Herman Jellinek, the younger brother of Adolf Jellinek, was born and educated in Moravia (now in the Czech Republic). He continued his studies in Germany and earned a doctorate from the Leipzig University. He first attracted attention when he delivered a lecture on the occasion of Leibnitz’s 200th anniversary (1847) in which he opposed Leibnitz‘s philosophy. Hermann Jellinek was expelled from the university because of extremist activity. In reaction he wrote Das Denunciation System des saechsischen Liberalismus und des kritisch-nihilistische System Herman Jellineks (1847). He moved to Berlin, where together with Bruno Bauer he pursued his radical ideas.
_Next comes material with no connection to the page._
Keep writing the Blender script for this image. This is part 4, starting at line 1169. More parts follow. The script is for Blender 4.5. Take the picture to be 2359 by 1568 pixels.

Having been expelled from Berlin, he moved to Vienna in the year of the 1848 revolution. At the same time he contributed articles to Die Grenzboten of Kuranda. Jellinek was more radical than his editor, and left the periodical. He contributed his revolutionary anti Habsburg articles to the Allegemeine Oesterreichische Zeitung and to Der Radikale. Those articles denote the influence of Karl Marx’s ideas on the writer. After the failure of the revolution and the declaration of the martial law, Jellinek’s friends begged him to leave the country, but he refused. He was subsequently arrested for his revolutionary activities and sentenced to death by a military tribunal along with his non-Jewish friend A.Becher. Jellinek was executed on November 23, 1848, but his friend not. It was suggested that Hermann Jellinek was executed because of his Jewishness, while A.Becher was a Protestant.
Hermann Jellinek’s works include Die Taeuschung der aufgeklaerten Juden und ihre Fachigkeit zur Emancipation (1847), in which he mocks the attempt of Jews to describe Judaism as an enlightened religion in order to gain equal rights.